Por consiguiente, Cristo, por Su obediencia activa y pasiva, cumplió los mandamientos del Padre. Por medio de su obra expiatoria, pagó el precio de nuestra culpa y obtuvo para nosotros propiciación, reconciliación y redención. Su obra pagó por la salvación en todo sentido.

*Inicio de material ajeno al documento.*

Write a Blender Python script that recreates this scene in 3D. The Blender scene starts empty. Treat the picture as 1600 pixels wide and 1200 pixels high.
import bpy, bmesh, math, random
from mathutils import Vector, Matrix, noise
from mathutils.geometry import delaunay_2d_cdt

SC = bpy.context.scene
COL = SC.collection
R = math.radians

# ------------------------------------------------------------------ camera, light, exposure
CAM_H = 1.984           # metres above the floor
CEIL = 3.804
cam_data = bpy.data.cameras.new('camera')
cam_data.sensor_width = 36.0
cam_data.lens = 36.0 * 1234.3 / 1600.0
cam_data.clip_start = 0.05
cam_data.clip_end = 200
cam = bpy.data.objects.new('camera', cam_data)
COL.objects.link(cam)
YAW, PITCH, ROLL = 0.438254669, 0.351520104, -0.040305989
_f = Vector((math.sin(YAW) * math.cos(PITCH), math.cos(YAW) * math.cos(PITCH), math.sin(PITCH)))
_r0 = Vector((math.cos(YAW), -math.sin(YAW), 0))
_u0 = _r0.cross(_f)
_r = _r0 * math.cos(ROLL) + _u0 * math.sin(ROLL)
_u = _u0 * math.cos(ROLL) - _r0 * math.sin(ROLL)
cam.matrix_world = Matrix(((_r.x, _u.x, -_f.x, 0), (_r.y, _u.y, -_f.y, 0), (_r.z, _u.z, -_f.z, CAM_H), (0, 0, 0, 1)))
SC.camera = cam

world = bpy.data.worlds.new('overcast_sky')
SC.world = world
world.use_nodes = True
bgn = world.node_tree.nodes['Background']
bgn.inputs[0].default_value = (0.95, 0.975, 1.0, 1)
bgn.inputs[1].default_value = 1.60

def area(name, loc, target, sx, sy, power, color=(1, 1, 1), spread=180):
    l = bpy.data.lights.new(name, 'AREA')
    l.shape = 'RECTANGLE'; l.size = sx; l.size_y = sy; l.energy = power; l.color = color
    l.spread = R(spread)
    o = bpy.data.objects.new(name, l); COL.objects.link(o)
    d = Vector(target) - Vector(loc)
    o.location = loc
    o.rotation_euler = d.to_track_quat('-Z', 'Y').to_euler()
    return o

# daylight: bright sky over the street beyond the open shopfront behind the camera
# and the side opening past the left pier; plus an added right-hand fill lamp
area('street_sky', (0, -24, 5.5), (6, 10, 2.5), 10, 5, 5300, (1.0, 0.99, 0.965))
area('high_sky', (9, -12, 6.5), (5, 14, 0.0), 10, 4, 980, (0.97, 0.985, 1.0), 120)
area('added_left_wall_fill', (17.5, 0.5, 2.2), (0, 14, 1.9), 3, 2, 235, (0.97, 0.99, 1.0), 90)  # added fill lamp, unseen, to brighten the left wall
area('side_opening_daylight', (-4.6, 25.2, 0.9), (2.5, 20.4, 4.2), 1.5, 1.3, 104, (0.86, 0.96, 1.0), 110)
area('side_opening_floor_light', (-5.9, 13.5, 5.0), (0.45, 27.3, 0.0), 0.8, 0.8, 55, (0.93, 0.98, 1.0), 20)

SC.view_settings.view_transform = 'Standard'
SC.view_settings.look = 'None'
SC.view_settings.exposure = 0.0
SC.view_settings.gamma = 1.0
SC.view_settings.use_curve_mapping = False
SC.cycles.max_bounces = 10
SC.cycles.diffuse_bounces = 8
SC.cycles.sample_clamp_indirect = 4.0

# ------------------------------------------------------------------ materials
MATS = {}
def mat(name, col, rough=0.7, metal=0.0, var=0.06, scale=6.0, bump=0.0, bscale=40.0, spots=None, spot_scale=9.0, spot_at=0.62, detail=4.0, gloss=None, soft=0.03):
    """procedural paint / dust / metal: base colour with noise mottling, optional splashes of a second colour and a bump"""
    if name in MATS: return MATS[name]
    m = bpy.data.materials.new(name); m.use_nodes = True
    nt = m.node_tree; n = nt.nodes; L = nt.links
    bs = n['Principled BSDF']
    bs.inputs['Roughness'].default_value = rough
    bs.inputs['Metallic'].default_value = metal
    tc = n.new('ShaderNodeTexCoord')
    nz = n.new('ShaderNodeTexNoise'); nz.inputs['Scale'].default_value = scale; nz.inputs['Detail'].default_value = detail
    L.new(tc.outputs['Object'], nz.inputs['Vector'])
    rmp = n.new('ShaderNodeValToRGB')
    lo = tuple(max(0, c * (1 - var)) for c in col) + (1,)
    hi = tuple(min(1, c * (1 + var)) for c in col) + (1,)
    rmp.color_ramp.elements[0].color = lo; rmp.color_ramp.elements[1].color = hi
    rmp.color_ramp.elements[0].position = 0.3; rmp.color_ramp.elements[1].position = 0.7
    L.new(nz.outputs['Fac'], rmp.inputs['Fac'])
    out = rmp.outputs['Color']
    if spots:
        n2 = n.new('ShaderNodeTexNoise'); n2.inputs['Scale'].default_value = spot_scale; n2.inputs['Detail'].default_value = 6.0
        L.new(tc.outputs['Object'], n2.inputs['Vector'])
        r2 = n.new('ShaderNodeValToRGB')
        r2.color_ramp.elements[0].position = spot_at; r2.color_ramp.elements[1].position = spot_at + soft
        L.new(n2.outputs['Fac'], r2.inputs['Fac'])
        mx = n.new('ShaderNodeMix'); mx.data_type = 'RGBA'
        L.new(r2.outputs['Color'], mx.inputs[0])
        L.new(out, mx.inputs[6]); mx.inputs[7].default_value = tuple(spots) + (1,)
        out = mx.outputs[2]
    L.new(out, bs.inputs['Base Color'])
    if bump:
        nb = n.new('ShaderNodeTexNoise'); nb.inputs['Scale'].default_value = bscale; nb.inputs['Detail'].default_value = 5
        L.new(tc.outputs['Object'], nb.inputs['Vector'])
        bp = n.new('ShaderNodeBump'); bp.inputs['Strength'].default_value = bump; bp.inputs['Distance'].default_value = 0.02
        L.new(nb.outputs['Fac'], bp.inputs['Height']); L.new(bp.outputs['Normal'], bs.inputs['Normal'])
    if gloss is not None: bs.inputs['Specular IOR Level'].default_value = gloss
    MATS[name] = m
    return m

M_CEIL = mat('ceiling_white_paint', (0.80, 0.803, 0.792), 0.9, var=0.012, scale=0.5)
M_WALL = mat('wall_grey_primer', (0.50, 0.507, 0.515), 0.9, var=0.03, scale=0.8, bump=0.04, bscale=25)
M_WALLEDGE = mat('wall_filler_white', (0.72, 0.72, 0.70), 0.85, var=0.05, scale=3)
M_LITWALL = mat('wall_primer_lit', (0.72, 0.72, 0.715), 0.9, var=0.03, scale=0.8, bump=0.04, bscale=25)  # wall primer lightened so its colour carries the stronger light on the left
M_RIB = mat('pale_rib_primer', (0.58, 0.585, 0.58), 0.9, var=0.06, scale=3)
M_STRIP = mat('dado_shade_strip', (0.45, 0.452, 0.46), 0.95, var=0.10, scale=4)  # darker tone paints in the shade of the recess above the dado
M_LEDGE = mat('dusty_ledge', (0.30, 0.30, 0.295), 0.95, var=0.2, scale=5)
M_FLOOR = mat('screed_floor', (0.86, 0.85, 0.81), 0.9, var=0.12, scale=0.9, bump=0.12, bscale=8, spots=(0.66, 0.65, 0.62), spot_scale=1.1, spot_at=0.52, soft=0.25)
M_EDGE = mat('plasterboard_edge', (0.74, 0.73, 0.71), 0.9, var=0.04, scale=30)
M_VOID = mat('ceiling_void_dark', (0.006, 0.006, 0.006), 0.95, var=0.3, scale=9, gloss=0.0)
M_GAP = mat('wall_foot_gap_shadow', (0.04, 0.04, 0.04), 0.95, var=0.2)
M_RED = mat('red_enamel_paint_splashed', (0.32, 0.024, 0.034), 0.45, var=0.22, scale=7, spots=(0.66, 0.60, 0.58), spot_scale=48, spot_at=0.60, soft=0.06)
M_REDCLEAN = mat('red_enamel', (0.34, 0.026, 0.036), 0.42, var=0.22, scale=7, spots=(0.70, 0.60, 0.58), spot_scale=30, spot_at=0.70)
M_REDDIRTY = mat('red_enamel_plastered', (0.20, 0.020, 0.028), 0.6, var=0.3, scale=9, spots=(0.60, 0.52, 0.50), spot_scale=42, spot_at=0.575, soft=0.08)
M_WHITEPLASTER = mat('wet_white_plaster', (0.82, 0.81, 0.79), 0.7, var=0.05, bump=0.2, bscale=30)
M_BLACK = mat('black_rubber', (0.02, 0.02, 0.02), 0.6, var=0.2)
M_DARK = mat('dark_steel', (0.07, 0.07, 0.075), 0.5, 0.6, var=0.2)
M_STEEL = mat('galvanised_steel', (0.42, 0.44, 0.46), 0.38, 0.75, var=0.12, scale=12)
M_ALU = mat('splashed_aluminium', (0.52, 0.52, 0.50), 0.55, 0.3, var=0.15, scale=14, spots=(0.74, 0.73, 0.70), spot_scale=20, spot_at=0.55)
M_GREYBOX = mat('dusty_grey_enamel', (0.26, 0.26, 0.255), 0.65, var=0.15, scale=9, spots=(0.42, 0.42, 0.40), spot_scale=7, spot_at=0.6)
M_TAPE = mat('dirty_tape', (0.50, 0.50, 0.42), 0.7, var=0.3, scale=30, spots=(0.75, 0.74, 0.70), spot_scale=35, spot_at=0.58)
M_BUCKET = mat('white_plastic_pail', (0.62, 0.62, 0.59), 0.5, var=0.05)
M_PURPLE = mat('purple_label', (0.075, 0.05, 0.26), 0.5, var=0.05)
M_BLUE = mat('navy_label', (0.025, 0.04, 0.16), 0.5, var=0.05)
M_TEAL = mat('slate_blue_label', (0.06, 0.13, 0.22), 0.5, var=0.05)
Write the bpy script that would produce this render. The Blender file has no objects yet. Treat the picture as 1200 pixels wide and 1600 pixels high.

No nos queda más que adorar a Dios por la salvación completa y maravillarnos en el sabio amor con que llevó a cabo su plan. ¡Cuán grande amor aquel que Dios nos obsequia por la eternidad: el sufrimiento y la muerte de nuestro Salvador! ¡Cuán insondable su conocimiento! Solo la sabiduría divina podría haber tramado un plan para la salvación de los pecadores que permitiera que Dios fuera justo a la vez que justifica a los pecadores (Ro. 3:24-26).